Food for Thought

In a world that wastes one-third of its food each year, how is it that hunger is still one of the leading preventable causes of death worldwide? Apparently, according to an article in Foreign Policy,  how food gets wasted depends on where you live.
     In developing countries, consumers tend to not waste much food because food consumes a much larger portion of personal income. Much of the waste comes from the production side where
“crops are inefficiently farmed with outdated tools, and often harvested early because farmers are under economic and climactic duress.

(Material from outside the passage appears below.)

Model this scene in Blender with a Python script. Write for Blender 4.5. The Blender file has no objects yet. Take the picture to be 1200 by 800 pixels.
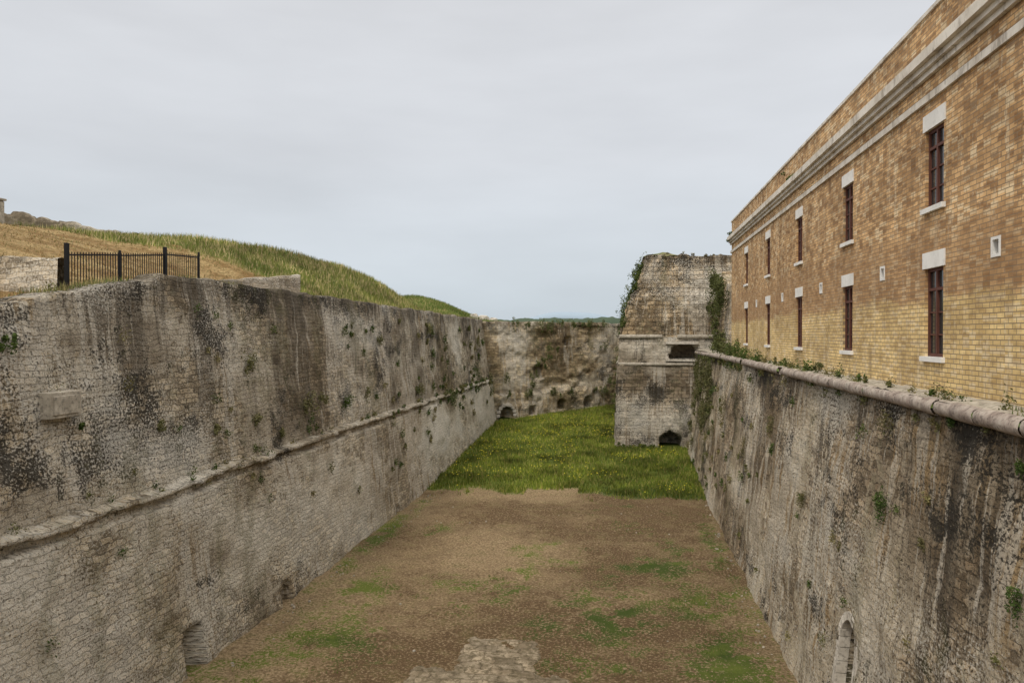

To get meat, fruits, vegetables and fish to market in the developing world often means navigating lousy roads, using warehouses without proper refrigeration, facing greater vulnerability to pests, and any number of other factors that drive up spoilage and losses.”
    In developed countries such as the U.S. and the U.K., where we are able to produce and transport more than enough food, waste tends to come from the consumer end. An upper estimate on the yearly amount of food waste in the U.S. is $165 Billion. $10-15 Billion of that is simply from damaged or close to sell-by date items from grocery stores. Also, a large proportion of waste in the U.S. is simply discarded because of aesthetic qualities. The article references a carrot farm where
“25-30 percent of all carrots produced were either discarded or used as animal feed because of aesthetic defects.”
    Solutions for waste in the developing world would necessitate improvements in infrastructure and food preservation. In the developed world, making use of what would otherwise be wasted food could be a new profitable business model. For example, a former president of Trader Joe’s has plans to launch a chain of stores selling prepared food made exclusively with past-sell-by-date products.